##### Supplied material
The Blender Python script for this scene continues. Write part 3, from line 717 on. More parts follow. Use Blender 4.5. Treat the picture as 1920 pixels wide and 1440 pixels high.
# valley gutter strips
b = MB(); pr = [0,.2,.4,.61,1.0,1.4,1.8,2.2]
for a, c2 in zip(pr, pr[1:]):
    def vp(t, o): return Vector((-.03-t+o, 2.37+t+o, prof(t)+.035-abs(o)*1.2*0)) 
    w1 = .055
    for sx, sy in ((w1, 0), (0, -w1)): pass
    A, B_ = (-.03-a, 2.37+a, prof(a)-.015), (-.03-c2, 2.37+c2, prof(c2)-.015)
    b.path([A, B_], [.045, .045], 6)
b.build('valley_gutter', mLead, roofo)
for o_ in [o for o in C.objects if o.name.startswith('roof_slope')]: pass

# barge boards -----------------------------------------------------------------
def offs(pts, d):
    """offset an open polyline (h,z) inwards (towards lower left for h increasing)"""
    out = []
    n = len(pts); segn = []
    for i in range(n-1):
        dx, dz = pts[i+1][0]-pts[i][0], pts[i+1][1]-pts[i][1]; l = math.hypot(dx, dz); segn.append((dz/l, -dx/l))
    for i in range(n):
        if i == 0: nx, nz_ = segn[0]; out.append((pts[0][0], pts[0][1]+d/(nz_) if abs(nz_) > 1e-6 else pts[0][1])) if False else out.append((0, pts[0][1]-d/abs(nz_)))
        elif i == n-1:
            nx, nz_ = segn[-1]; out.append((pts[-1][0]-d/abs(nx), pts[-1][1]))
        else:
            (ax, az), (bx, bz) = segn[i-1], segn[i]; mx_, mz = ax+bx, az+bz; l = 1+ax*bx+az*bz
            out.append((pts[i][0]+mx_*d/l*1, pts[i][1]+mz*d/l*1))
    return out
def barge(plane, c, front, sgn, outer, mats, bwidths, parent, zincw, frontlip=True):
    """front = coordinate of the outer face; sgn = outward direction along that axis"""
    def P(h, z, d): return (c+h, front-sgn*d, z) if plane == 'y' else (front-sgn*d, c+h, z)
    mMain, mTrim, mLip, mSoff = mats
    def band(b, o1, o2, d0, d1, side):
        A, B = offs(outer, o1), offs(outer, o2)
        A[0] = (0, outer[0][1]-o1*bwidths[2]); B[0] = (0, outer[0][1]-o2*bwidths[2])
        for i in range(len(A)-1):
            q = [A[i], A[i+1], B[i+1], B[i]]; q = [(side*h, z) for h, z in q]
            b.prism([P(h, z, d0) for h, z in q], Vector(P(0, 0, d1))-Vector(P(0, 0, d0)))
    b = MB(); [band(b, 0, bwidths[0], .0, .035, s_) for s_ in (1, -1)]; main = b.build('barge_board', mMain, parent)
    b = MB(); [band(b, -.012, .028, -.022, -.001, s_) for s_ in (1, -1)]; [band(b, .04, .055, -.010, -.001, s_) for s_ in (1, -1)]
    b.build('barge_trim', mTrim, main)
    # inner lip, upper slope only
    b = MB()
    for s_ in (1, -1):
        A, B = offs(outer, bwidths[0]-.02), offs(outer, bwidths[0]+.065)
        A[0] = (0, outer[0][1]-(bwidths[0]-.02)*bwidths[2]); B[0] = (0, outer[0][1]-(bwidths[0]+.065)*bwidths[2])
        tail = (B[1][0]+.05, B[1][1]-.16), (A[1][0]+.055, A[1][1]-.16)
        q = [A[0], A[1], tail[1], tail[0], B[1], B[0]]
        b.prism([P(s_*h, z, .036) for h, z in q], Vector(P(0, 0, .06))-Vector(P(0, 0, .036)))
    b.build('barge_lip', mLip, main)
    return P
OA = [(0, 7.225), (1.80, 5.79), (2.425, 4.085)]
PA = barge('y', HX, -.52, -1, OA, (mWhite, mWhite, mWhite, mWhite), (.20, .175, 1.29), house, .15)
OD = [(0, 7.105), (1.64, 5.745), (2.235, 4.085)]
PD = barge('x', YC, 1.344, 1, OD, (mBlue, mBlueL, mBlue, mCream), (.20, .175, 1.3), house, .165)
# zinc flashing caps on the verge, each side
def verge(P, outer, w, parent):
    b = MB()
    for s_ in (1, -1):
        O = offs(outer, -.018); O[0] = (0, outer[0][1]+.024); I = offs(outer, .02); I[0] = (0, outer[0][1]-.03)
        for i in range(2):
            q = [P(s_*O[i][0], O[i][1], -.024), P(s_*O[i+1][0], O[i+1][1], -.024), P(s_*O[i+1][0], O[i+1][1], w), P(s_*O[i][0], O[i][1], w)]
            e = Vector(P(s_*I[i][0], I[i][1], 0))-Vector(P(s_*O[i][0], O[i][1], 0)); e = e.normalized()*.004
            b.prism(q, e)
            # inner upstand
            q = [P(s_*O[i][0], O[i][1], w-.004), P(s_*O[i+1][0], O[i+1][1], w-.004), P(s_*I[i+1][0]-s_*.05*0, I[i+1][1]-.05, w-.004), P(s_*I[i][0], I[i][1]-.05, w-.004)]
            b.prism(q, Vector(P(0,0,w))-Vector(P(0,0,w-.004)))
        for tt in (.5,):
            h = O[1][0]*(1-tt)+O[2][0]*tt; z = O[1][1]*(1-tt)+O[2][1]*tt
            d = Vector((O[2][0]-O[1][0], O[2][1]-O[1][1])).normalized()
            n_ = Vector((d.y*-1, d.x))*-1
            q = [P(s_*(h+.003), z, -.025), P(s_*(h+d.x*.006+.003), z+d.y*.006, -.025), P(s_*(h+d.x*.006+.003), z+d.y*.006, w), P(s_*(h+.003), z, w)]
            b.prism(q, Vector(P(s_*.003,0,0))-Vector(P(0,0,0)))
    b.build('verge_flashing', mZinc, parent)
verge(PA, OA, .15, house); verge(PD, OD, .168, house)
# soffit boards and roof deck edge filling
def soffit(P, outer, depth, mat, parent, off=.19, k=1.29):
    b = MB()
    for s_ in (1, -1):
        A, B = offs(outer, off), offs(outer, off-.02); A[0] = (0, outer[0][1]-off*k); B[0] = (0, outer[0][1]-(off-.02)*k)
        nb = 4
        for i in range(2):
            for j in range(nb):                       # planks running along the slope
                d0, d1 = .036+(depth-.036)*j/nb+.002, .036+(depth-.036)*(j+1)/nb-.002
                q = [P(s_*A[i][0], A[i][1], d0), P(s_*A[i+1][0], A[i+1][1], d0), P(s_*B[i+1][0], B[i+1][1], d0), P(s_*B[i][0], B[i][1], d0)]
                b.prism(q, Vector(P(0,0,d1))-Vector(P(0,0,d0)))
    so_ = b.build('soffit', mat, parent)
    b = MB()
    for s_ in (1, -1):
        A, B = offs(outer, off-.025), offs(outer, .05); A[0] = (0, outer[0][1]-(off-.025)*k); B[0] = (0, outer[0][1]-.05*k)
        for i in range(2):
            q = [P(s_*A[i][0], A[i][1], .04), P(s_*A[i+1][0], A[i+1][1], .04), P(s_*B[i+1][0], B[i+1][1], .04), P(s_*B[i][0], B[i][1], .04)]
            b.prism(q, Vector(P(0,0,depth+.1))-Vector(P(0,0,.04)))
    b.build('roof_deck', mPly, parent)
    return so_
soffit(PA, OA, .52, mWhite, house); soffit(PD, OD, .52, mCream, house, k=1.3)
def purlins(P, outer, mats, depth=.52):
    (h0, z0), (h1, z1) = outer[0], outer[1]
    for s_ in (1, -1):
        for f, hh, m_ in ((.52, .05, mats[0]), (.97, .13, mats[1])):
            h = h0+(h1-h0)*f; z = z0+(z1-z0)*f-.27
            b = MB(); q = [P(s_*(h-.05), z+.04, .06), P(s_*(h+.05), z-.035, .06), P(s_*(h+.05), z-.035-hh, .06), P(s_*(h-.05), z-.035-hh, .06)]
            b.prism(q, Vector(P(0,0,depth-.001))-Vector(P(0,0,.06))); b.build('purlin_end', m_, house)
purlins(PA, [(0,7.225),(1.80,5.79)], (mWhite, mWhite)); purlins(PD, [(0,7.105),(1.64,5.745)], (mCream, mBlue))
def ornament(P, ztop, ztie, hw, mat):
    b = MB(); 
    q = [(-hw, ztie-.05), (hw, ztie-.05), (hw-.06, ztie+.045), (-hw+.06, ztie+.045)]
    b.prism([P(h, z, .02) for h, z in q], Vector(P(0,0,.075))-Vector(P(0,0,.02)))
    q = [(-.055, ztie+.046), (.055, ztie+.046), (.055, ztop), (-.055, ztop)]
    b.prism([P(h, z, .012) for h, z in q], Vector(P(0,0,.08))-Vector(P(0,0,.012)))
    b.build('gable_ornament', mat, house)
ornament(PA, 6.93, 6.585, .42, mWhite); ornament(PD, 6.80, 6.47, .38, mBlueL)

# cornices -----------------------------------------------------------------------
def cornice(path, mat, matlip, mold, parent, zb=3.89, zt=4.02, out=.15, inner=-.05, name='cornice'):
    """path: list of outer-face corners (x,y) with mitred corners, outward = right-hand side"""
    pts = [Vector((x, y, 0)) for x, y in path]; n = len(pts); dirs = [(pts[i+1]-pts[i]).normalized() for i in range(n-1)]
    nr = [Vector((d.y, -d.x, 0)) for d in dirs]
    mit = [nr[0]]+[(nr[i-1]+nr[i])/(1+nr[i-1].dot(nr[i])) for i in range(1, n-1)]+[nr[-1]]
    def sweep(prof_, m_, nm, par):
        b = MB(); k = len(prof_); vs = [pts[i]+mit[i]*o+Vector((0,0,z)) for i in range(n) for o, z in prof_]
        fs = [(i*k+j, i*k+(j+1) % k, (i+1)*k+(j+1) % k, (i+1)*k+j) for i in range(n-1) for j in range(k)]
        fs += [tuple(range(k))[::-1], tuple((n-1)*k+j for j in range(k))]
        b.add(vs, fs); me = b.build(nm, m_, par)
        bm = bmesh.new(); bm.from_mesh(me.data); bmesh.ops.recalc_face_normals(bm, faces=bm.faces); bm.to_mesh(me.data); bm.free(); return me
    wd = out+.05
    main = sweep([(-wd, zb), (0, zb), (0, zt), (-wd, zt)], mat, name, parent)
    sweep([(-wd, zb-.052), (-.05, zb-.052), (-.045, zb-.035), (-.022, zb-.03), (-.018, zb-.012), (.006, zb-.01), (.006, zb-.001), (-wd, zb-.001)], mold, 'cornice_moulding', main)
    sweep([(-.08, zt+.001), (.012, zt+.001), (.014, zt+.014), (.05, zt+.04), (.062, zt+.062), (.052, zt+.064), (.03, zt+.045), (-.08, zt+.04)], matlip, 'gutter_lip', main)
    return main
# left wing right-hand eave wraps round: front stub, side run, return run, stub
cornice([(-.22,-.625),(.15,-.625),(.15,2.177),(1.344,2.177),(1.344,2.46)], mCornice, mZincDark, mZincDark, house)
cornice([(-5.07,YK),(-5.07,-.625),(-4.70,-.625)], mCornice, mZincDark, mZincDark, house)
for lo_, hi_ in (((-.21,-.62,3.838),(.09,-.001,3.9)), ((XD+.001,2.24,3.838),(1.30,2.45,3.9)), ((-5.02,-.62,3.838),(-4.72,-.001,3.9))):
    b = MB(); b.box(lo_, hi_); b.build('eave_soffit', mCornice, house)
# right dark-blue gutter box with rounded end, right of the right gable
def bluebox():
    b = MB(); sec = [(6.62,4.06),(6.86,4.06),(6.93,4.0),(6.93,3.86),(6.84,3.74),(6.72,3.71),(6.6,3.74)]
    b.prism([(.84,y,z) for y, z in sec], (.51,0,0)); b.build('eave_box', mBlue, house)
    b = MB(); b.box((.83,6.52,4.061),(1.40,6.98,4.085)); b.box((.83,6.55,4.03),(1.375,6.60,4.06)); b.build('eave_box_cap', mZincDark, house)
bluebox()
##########
Written problem ▸ Repeat exactly, please, each line from the beginning of the data through the line with "for o_ in [o" in it, and only those lines.

Result ▸
The Blender Python script for this scene continues. Write part 3, from line 717 on. More parts follow. Use Blender 4.5. Treat the picture as 1920 pixels wide and 1440 pixels high.
# valley gutter strips
b = MB(); pr = [0,.2,.4,.61,1.0,1.4,1.8,2.2]
for a, c2 in zip(pr, pr[1:]):
    def vp(t, o): return Vector((-.03-t+o, 2.37+t+o, prof(t)+.035-abs(o)*1.2*0)) 
    w1 = .055
    for sx, sy in ((w1, 0), (0, -w1)): pass
    A, B_ = (-.03-a, 2.37+a, prof(a)-.015), (-.03-c2, 2.37+c2, prof(c2)-.015)
    b.path([A, B_], [.045, .045], 6)
b.build('valley_gutter', mLead, roofo)
for o_ in [o for o in C.objects if o.name.startswith('roof_slope')]: pass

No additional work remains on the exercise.